Yes, that's exactly the case. After all, additively $\mathbb Z_3(i)=\mathbb Z_3\oplus\mathbb Z_3i$. Here $i^2=-1$ doesn't play any role, other than it's linearly independent with $1$ over $\mathbb Z_3$. In fact this is a more general fact: If $V$ is a vector space over $k$ where $k$ is a field of characteristic $p$, then every nonzero element of $V$ (as an abelian group) has order $p$. This is because for any $b\in V\setminus\{0\}$, $v+v+\cdots+v=nv=0$ iff $n=0$ in $k$ iff $p|n$ in $\mathbb Z$.

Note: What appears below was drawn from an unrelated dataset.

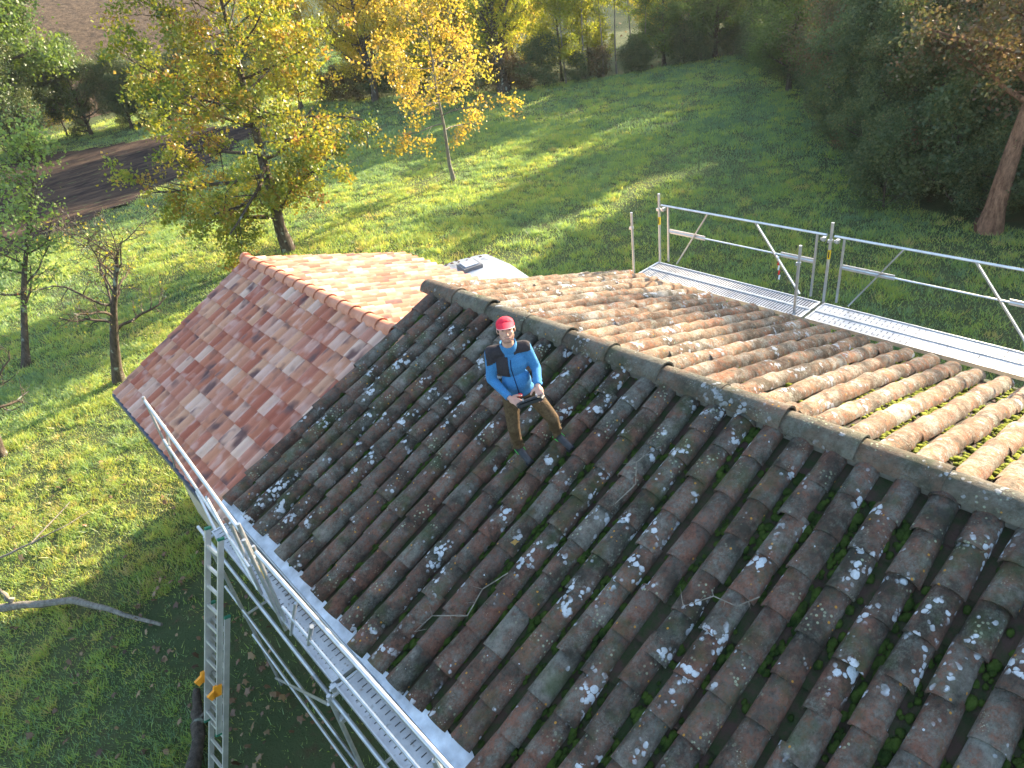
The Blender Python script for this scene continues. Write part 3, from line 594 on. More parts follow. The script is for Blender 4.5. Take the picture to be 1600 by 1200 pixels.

how many generators does $E$ have?

Do you mean the number of $\alpha\in E$ such that $E=\mathbb Z_3(\alpha)$, i.e. the number of primitive elements for the extension? If so, the answer is $|E|-|\mathbb Z_3|=6$, and we do not have to think about the multiplicative group $E^*$. The idea is simple, if $\alpha\not\in \mathbb Z_3$, then $$[E:\mathbb Z_3]\ge [\mathbb Z_3[\alpha]:\mathbb Z_3]\ge 2 = [E:\mathbb Z_3] \\ [\mathbb Z_3[\alpha]:\mathbb Z_3]=2, \mathbb Z_3[\alpha]=E$$

Similarly given any finite field extension: Let $E/F$ be a finite extension over a finite field $F$, then $\alpha\in E$ is a primitive element generator over $F$ iff $\alpha$ is not in any subfield $F'$ such that $E\subseteq F'\subsetneq F$. Therefore we can count the number of primitive elements generators by inclusion-exclusion principle.

If you are asking for the number of generators for $E^*\simeq\mathbb Z/8\mathbb Z$ (which is not isomorphic to the additive group: they don't even have the same order; and those generators are unfortunately called primitive elements, not to be confused with primitive elements for simple extension, as mentioned by Jyrki Lahtonen in the comments), then yes it is Euler $\phi$ of $8$ which is $4$. However, this is not the number of primitive elements generators, as primitive elements generators can generate the whole field by both multiplication and addition.